House prices in Dublin fell by 10 per cent on average last year, and estate agents forecast a further decline of about 4 per cent in 2008.

Apartment owners fared even worse, with the price of secondhand apartments in the capital falling by as much as 17 per cent.

The annual price survey of the Irish Auctioneers and Valuers Institute (IAVI) finds that as many as 40,000 apartments in Dublin lie vacant, "causing concern that prices have some way to correct before activity is restored and prices are stabilised".

The price falls recorded by IAVI members effectively wiped out all the gains made by the market in 2006.

Activity levels in Dublin fell by between 15 and 60 per cent, depending on the market segment.

Aside from apartments, prices for homes at the higher end of the Dublin market - between €4 million and €7 million - felt the pinch, achieving prices that were down 20 per cent on the year before.

The report states that "members are unanimous in agreeing that this reflects a correction of unrealistic price levels during 2006".

Estate agents outside Dublin suffered also, though prices did not slide as badly as in the capital.
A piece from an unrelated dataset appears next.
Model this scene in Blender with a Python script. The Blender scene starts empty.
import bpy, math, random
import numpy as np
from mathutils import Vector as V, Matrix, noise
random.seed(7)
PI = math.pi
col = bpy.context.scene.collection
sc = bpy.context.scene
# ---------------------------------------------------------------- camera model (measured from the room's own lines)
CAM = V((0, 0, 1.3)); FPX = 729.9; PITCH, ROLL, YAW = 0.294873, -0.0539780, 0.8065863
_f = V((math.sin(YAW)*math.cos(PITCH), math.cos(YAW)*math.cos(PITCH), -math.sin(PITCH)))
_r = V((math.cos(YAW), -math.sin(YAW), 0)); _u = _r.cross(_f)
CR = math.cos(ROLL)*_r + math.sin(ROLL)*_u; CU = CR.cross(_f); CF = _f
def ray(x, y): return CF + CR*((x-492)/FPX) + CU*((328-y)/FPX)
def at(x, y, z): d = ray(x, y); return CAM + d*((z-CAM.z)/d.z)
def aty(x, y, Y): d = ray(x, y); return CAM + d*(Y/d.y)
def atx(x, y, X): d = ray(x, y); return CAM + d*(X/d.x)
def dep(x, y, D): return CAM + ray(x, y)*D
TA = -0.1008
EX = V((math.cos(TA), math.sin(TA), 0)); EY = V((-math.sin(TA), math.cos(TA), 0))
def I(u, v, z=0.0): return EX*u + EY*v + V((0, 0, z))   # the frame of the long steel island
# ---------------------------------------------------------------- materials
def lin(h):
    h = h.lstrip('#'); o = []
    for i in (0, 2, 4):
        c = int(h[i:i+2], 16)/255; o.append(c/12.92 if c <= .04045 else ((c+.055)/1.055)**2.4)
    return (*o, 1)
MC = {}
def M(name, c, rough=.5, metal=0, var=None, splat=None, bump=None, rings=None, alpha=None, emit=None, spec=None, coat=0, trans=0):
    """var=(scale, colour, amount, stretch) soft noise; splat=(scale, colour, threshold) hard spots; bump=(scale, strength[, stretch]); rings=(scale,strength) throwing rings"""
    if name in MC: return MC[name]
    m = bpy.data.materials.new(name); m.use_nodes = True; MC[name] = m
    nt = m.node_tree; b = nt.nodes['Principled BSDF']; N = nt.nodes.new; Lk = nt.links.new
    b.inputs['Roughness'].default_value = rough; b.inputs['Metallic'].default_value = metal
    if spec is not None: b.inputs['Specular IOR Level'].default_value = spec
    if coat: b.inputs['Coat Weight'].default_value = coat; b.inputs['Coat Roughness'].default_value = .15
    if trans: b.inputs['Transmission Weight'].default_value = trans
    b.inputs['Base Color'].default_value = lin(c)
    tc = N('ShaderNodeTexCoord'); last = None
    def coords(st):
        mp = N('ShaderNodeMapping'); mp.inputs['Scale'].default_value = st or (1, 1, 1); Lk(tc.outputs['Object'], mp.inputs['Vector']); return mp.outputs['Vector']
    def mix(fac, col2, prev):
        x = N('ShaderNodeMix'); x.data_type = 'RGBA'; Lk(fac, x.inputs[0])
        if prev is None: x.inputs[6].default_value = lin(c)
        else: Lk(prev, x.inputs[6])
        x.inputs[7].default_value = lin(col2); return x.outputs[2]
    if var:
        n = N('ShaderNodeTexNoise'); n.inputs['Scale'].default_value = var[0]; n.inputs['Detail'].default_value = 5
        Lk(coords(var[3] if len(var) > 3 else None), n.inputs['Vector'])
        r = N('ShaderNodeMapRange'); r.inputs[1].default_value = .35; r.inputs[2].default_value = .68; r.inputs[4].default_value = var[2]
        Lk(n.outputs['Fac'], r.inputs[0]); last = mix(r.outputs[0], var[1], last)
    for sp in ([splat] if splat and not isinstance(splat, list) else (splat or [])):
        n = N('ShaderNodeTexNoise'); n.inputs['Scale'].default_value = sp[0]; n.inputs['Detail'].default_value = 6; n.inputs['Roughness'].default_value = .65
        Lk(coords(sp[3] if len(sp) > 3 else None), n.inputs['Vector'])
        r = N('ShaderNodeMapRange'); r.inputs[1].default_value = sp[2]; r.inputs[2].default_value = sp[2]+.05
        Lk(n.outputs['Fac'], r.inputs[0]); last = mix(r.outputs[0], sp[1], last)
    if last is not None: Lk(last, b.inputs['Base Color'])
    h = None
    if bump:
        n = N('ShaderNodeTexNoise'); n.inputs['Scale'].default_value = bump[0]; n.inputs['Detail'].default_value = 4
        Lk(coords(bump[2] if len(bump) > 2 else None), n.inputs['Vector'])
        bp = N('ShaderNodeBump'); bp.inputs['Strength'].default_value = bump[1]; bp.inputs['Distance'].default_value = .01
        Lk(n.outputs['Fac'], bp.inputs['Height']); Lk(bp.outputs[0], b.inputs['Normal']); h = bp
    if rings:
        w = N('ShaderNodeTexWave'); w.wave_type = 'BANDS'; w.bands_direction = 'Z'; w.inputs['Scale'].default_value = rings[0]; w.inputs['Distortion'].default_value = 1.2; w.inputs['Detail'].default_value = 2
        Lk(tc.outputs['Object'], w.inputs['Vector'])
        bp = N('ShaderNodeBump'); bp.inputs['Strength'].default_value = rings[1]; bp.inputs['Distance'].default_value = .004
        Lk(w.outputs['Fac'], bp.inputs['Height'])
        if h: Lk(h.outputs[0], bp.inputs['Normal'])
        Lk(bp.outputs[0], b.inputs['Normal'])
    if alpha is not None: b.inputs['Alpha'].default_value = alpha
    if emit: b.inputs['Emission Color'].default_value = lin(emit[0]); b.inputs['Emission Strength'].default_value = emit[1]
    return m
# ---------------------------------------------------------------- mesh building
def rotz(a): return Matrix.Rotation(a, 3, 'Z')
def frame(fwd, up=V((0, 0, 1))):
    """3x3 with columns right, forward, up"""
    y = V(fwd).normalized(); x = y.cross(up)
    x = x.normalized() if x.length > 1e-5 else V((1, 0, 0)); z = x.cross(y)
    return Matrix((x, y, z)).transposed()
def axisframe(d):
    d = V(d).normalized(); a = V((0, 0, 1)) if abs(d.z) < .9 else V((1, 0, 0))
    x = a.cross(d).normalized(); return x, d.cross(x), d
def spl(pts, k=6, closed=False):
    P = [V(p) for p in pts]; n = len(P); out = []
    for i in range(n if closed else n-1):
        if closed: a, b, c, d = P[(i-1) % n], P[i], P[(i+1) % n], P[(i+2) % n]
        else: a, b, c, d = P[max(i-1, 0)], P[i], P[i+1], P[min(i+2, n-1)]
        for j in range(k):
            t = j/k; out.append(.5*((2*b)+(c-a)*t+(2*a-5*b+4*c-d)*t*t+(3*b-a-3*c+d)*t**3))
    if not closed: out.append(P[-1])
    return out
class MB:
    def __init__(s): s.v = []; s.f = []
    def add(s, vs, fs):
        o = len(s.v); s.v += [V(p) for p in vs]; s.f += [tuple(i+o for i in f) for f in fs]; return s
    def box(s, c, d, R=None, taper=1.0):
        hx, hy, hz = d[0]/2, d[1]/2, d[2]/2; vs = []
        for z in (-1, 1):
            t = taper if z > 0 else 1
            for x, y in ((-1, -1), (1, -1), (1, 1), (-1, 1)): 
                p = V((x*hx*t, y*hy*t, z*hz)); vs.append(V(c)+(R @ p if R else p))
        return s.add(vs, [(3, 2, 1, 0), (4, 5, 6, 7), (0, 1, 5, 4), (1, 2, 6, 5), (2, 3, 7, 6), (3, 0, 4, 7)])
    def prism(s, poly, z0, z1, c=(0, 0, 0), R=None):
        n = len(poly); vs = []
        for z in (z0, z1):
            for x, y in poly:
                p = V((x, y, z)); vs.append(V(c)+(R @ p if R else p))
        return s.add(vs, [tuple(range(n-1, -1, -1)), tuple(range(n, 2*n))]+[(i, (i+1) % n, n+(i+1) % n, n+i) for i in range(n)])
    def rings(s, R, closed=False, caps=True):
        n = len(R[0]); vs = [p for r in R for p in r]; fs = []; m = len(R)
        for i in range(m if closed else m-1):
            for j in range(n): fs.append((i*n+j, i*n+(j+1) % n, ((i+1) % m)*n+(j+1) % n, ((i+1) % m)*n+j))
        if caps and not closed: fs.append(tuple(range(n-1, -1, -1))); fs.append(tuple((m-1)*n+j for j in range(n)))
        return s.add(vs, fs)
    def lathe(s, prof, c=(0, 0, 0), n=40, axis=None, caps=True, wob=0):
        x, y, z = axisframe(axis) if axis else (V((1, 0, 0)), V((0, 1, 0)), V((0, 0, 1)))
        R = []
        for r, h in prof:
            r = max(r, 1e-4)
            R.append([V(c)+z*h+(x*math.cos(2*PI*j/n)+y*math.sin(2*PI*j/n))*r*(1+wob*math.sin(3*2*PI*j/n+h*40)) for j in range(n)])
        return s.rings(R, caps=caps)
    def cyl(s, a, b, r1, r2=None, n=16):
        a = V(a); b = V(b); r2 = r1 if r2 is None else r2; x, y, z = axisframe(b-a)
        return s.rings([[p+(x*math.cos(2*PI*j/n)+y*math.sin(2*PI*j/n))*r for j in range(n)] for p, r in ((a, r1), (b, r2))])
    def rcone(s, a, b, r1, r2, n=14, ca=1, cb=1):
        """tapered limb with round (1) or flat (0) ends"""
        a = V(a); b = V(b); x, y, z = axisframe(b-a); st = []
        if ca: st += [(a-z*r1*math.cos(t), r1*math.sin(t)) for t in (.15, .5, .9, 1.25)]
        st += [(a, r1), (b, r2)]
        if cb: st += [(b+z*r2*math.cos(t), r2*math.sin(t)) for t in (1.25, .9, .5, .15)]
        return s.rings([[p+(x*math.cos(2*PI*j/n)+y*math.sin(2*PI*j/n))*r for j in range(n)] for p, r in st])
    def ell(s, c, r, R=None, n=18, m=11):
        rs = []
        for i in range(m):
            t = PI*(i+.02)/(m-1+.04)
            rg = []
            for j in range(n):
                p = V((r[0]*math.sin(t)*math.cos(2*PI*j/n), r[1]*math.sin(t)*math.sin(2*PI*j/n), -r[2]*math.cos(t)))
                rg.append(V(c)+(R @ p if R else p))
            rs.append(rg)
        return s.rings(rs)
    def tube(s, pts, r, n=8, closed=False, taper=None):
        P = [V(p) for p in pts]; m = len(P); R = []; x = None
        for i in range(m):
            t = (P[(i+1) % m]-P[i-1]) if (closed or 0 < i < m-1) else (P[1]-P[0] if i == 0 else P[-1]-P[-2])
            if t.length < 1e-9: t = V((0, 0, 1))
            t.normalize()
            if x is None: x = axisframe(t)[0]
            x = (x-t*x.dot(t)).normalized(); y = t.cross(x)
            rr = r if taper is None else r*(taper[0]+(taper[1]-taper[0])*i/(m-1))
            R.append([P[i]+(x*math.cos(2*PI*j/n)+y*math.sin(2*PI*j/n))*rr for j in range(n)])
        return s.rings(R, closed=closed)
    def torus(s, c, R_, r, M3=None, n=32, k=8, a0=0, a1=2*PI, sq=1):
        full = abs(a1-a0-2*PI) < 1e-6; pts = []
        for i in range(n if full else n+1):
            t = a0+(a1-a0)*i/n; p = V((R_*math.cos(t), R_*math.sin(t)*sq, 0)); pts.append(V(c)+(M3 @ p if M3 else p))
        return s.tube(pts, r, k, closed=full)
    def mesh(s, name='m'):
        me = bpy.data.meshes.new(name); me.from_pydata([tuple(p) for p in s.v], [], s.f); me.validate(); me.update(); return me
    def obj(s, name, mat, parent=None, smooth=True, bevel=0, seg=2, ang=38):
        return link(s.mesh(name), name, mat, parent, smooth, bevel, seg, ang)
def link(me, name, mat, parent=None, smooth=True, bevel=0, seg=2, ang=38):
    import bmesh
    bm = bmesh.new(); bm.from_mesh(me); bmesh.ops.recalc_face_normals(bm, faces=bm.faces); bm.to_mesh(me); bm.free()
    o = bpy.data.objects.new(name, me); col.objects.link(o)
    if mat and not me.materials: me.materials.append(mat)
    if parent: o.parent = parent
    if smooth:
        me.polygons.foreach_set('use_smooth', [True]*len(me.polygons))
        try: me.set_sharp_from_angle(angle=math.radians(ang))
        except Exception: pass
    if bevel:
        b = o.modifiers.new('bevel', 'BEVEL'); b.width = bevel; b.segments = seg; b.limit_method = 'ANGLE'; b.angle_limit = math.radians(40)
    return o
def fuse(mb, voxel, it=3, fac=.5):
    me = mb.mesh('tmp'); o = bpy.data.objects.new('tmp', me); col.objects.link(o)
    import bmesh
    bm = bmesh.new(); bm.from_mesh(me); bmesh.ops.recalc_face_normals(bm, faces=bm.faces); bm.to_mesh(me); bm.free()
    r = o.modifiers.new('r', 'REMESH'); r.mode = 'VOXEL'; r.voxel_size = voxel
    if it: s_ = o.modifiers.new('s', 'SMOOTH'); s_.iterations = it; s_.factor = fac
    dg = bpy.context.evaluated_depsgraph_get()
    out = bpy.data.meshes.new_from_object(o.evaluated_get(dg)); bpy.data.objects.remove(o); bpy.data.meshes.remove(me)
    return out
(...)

The value of residential sites dipped by between 10 and 15 per cent outside Dublin, and by 16 to 19 per cent in the capital.

Rents, however, continued to rise, according to the IAVI data, increasing by between 3.3 and 4.2 per cent across the State.

IAVI president Robert Ganly was upbeat on the results of the survey. "Overall, I would say to people that the market is beginning to stabilise. The worst is over."

He expects the absence of further rises in interest rates and the reformed stamp duty regime to provide some support, alongside "strong latent demand from young couples who put off purchasing in 2007".

While prices would continue to fall in 2008, "this levelling off should begin to reverse itself in early 2009, and we would hope to see the property market growing again some time during that year".

However, the report says investors are likely to be more cagey about re-entering the market, limiting growth rates in prices in the immediate future.

Mr Ganly said the impact of the Government's stamp duty reforms had yet to be felt.

"We feel that these will have a measurable, positive impact on the residential market, although there is more that the Government could do to help other sectors."